* _CHALLENGE_
Reproduce only the top of the records, down to and including the line containing "cam.dof.use_dof = True;".

* _SUPPLIED DATA_
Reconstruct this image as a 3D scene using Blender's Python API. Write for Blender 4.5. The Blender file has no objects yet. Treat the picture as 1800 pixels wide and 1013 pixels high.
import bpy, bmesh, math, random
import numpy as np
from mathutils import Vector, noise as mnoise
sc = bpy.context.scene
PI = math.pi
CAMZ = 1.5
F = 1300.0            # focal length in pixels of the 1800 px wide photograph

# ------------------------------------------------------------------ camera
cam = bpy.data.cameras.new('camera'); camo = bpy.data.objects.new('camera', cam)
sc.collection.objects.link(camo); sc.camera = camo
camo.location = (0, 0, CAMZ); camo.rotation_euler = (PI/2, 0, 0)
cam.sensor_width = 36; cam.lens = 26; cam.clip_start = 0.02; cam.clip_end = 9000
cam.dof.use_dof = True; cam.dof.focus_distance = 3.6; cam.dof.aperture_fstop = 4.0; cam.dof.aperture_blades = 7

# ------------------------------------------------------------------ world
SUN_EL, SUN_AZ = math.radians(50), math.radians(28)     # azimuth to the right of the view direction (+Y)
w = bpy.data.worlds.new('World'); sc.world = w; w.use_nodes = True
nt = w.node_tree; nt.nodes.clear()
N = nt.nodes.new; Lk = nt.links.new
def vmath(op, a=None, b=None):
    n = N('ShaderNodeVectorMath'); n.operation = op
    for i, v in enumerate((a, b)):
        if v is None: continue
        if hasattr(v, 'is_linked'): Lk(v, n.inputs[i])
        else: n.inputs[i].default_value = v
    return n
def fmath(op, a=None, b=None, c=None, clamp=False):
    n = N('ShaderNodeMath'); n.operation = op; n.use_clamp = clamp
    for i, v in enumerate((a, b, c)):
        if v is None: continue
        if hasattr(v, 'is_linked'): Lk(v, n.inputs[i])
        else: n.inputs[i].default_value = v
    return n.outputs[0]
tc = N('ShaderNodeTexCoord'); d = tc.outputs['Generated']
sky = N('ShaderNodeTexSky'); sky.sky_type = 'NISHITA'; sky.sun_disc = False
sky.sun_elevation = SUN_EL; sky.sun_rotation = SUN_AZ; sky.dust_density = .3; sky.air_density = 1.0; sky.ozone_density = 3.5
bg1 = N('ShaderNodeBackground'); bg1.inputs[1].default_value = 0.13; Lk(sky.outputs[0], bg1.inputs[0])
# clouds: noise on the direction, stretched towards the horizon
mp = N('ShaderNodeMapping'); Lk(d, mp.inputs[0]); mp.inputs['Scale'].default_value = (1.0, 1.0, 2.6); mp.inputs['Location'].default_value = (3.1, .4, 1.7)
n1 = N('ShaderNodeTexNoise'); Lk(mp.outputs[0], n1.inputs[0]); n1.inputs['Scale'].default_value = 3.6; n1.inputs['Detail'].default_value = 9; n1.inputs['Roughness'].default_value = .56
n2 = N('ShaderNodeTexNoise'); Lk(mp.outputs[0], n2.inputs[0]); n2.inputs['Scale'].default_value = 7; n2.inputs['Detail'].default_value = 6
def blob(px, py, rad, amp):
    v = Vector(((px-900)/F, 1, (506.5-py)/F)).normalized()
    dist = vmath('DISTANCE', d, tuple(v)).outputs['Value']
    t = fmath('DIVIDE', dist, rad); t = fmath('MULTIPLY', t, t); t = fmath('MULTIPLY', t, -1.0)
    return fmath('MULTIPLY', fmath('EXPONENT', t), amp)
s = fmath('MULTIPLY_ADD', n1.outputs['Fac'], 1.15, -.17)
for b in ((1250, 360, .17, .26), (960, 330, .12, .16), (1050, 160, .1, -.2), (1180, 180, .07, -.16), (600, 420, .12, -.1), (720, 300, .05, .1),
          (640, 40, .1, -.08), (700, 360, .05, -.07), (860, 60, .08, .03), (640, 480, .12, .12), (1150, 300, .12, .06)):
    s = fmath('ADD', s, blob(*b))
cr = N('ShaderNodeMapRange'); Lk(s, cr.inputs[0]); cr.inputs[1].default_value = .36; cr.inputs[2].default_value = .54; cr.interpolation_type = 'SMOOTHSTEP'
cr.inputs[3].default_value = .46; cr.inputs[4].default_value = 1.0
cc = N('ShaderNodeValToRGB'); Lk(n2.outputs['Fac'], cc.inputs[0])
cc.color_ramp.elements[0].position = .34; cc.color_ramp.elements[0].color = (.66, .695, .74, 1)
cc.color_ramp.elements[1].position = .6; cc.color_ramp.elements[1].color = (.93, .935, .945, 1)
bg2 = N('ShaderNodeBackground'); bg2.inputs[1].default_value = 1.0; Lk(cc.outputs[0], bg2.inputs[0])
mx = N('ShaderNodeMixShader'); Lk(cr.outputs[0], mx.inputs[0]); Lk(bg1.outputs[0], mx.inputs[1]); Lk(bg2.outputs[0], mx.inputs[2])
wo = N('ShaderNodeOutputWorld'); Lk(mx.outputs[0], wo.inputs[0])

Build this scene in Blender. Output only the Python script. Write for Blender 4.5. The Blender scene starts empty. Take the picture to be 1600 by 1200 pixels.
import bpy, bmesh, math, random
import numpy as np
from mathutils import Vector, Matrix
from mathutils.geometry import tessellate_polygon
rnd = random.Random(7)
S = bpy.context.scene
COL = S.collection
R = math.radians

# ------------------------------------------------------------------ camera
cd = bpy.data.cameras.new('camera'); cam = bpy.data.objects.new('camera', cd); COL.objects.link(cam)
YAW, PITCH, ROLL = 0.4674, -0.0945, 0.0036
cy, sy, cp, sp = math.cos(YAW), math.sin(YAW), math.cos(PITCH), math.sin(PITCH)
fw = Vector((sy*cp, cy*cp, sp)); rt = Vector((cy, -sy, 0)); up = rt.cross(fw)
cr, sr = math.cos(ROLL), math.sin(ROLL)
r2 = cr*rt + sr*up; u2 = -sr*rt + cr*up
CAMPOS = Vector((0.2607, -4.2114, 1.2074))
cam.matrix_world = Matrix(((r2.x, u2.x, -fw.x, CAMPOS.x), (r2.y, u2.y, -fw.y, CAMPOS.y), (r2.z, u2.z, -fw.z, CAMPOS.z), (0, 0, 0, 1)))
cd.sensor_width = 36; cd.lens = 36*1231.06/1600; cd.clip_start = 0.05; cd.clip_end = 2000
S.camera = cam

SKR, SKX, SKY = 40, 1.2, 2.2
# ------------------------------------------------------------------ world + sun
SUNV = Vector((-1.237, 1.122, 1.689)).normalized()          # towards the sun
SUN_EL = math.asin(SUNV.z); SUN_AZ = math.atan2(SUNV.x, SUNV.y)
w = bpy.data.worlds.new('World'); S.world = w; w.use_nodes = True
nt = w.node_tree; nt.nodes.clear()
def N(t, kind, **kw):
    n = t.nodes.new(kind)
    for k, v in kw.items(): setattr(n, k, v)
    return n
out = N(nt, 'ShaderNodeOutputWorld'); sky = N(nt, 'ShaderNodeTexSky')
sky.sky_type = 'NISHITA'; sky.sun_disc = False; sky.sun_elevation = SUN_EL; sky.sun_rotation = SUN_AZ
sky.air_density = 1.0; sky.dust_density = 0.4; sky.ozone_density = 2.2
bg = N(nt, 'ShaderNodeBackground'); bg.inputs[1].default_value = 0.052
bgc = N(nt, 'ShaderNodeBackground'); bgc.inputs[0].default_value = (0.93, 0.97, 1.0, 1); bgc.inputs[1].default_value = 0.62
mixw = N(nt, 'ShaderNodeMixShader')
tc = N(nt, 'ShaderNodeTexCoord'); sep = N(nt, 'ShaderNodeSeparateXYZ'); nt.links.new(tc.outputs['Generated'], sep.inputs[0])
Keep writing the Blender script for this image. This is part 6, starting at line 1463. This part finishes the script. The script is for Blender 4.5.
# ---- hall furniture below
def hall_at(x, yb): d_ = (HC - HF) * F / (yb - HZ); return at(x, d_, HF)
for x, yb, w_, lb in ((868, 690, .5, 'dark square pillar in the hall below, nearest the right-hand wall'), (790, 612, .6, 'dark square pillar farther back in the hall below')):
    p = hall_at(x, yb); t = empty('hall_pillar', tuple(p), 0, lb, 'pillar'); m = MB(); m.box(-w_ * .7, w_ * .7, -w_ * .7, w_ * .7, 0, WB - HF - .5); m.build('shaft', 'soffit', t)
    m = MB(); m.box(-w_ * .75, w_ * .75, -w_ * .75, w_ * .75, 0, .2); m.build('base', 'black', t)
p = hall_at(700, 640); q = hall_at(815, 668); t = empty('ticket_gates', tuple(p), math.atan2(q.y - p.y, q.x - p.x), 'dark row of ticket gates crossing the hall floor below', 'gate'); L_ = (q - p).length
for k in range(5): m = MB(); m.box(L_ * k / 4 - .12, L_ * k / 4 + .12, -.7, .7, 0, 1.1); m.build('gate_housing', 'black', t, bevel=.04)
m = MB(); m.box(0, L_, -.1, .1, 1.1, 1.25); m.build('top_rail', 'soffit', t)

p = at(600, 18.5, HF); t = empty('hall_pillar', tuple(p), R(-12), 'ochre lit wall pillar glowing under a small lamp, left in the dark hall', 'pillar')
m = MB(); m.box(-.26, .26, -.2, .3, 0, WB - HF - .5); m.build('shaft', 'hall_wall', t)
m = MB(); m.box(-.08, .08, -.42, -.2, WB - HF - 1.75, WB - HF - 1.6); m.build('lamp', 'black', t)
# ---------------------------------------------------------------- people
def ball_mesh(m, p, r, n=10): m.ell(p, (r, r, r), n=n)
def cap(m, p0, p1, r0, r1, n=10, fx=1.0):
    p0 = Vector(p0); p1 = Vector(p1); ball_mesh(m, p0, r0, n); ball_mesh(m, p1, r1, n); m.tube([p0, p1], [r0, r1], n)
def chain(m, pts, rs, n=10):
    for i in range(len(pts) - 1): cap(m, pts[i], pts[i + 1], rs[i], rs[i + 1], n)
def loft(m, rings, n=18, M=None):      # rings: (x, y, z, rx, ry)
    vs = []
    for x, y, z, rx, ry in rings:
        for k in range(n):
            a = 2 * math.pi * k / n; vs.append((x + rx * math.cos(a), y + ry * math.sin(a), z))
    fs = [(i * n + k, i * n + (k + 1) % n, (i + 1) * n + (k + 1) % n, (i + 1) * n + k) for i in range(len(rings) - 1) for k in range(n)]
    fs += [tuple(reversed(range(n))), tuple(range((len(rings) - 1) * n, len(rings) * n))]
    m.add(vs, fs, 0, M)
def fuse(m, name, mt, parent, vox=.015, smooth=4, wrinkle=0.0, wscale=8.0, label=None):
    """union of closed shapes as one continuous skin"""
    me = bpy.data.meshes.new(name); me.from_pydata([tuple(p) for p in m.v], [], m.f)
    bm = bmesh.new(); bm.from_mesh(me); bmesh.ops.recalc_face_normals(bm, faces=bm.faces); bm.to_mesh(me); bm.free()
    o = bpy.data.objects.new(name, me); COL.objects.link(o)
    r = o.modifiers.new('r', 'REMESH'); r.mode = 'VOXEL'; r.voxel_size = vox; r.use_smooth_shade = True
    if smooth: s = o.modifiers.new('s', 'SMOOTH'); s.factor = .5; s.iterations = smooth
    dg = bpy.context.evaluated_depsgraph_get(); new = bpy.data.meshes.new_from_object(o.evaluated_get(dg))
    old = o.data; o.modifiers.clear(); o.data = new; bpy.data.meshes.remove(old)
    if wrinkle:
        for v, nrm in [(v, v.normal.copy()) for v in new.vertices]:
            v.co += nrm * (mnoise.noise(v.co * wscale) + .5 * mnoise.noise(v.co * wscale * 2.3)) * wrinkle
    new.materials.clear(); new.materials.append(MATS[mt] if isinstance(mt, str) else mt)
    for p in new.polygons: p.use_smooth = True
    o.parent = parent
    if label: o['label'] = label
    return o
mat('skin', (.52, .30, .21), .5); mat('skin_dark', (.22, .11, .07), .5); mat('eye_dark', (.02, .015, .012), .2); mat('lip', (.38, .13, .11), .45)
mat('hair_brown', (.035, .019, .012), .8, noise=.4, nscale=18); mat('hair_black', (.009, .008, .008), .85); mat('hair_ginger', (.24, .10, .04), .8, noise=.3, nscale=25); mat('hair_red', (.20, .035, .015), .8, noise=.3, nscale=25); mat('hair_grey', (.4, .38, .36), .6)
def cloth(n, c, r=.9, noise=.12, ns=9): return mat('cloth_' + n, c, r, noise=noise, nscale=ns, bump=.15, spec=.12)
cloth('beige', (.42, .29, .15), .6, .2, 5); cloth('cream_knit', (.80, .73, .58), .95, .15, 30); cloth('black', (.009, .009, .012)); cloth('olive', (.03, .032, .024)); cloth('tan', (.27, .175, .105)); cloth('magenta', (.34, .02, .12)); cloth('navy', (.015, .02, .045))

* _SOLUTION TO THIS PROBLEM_
Reconstruct this image as a 3D scene using Blender's Python API. Write for Blender 4.5. The Blender file has no objects yet. Treat the picture as 1800 pixels wide and 1013 pixels high.
import bpy, bmesh, math, random
import numpy as np
from mathutils import Vector, noise as mnoise
sc = bpy.context.scene
PI = math.pi
CAMZ = 1.5
F = 1300.0            # focal length in pixels of the 1800 px wide photograph

# ------------------------------------------------------------------ camera
cam = bpy.data.cameras.new('camera'); camo = bpy.data.objects.new('camera', cam)
sc.collection.objects.link(camo); sc.camera = camo
camo.location = (0, 0, CAMZ); camo.rotation_euler = (PI/2, 0, 0)
cam.sensor_width = 36; cam.lens = 26; cam.clip_start = 0.02; cam.clip_end = 9000
cam.dof.use_dof = True; cam.dof.focus_distance = 3.6; cam.dof.aperture_fstop = 4.0; cam.dof.aperture_blades = 7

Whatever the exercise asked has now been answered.